Del works adeptly across painting, drawing, film, textile and sculpture in highly ornate renditions of friends, family and characters often merging with creatures. Having won the coveted Archibald Prize twice, Del has a feminine sensibility, yet there is an uncanny or foreboding quality to her sinewy figures.

We love Joanna Murray-Smith and Sarah Darmody’s personal essays accompanying Polixeni Papapetrou and Del Kathryn Barton respectively. What do you feel each essayist brings to the monograph?

Thank you. I also love the unexpected qualities to Joanna Murray-Smith’s and Sarah Darmody’s writings, which are both deeply personal, reflective and original essays. Joanna’s relationship with Poli invoked a certain intimacy, whereas Sarah’s experience of motherhood and viewing Del’s retrospective at the NGV lends a giddy vividness and velocity to her writing, almost like the frenzy in Del’s paintings.

What was the selection process behind all the breathtaking images in both books?
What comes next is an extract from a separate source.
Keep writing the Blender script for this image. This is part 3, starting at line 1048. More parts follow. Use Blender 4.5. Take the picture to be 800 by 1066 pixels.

We worked closely with the artists and, at times, with their gallerists on the sequencing of images so that rhythms unfold. In particular, I worked one year with Poli on the arrangement of visuals: arranging, rearranging and deleting images, almost like a form of choreography. Lesser known images are placed in tandem with more familiar works to take the reader on a visual journey.

Image from Polixeni Papapetrou: Study for Hattah Man and Hattah Woman, 2013. Images courtesy of the artist and Michael Reid Gallery. Sydney, and Jarvis Dooney Galerie, Berlin. Digitised by Dr Les Walkling.

What have you enjoyed most about the process of bringing the series to life?

I am really proud of the series and have relished the process of working with Thames & Hudson, especially the visionary Kirsten Abbott and the artists whom I admire immensely.

In 2018, you were a finalist in the AFR 100 Women of Influence. How do you hope to use this influence in 2019?

It was an honour to be a finalist in the AFR 100 Women of Influence. I try to advocate and support other women to ascend and flourish. I am part of Mentor Walks whereby senior female professionals meet monthly for a walk and talk at dawn with emerging leaders to discuss their burning issues and concerns.

I hope I can show other women that together we can build inspired, collaborative working environments that can lead to transformation in our fields and beyond. We must remember that we aren’t aspiring to the existing paradigm of leadership but are making a new one. And, we have an obligation to steward our creative resources for the betterment of a faltering society. 

Image: Alli Oughtred

Natalie King is a curator and writer working in Melbourne. She is currently Enterprise Professor at the Victorian College of the Arts, and was named in The Australian Financial Review 100 Women of Influence awards for Arts, Culture and Sport in October 2018. Natalie was also Chief Curator at Melbourne Biennial Lab, Creative Associate of MPavilion and Curator of Tracey Moffatt: My Horizon at the 57th International Art Exhibition, Venice Biennale 2017, as well as the editor for Tracey Moffatt: My Horizon.